SORU: Bir bir arkadaşım Tanrı’ya inandığını fakat Müslümanlığa inanmadığını söyledi. “Neden” diye sordum. Kur’ân-ı Kerim’in Türkçe mealini çıkarıp Nisa Suresi’nin 34’üncü ayetini okudu. “Sadakatsizlik yaptığından şüphelendiğiniz eşinizi dövün” diyordu. Bu yanlış bir tercüme olabilir mi? Neden kadınlara özgürlük getiren bir din, onları şiddete maruz bıraksın? (Işık Atay)
CEVAP: Nisa Suresi 34’üncü ayette erkeğin, ailede yönetici olduğu ve bunun iki nedene dayandığı anlatılır. Birinci neden yaratılışta erkek bedeninin fizyolojik olarak daha güçlü olması, ikinci neden de ailenin geçimini erkeğin üstlenmesidir. Kadının geçimini sağlamak erkeğin üzerine farzdır. Kendilerini koruyup geçimlerini sağlamalarına karşılık kadınların da kocalarına itaat etmeleri gerekir.
İşte iyi kadınlar kocalarına itaat ederler, Allah’ın koruması ve verdiği başarıyla kocalarının ardından hem kendi namuslarını hem de kocalarının bütün haklarını korurlar. Karı-koca arasında gizli kalması gereken şeyleri korur, aile sırrını yaymazlar. Görevlerini hakkıyla yaparlar. Kocasına itaat eden kadınları öven Allah Elçisi şöyle buyurmuştur: “Kadınların en hayırlısı şu kadındır ki, kendisine baktığın zaman seni sevindirir, kendisine bir şey söylesen sözünü tutar, bir yere gitsen arkanda kendi namusunu ve senin malını korur.” Saliha (iyi huylu) kadını bu şekilde niteleyen Allah Elçisi daha sonra, “Allah kimilerini kimilerinden üstün kıldığı ve mallarından harcayıp kadınların geçimini sağladıkları için erkekler, kadınlar üzerinde yöneticidirler” ayetini okumuştur (Camiul-beyan: 5/60).

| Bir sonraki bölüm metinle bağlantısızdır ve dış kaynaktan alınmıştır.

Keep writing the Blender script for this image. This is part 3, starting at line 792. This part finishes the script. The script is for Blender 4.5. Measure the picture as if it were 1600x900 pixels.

Ayette, kocasına itaat etmeyen, tersine onun meşru emirlerine başkaldıran kadınlar uyarılmaktadır. Nüşuz; diklenmek, başkaldırmak, hırçınlık etmek demektir. Kocasına itaat eden saliha kadınlar yanında, kocasının sözünü dinlemeyen, sürekli söylenmesiyle evde huzur bırakmayan kadınlar da vardır. İşte ayetin ikinci şıkkında böyle huysuz kadınları eğitmenin yöntemi öğretilmektedir:
Önce onlara tatlı dille öğüt vermeli, bazı hediyelerle iyiliğe yöneltmeye çalışmalıdır. Böyle yola gelmezse bir süre ayrı yatakta yatmak etkili olabilir. Kocasını seven kadın, onun ayrı yatmasına dayanamaz, sert ve huysuz tutumunu değiştirebilir. Bununla da yola gelmez, isyanda diretirse son çare olarak aşırı olmamak şartıyla dövülebilir. Ayette dövme, başvurulacak son uslandırma yöntemi olarak anılmıştır. Başka eğitim yolları denenmeden bu yola gidilmez. Bu ayeti açıklarken 15 asır önce Kur’ân’ın indiği dönemde kadınların durumunu göz önünde bulundurmak gerekir. O zamanlar kadına insan gözüyle bakılmazdı. Ölen kişinin karısı, aynen bir eşya gibi adamın varislerine intikal ederdi. Kadının üvey oğlu veya erkeğin en yakın varisi, onunla mehir vermeden evlenir veya başkasıyla evlendirip mehrini alırdı. Hatta doğmasından utanılan kız çocuklarını diri diri toprağa gömen insanlar vardı. Evlenen kadının malı mülkü kocasına geçerdi. Malında yönetim hakkı bulunmayan kadına mirastan pay da verilmezdi. Kocası karısına her türlü zulmü, baskıyı uygulasa da kimse sesini çıkarmazdı.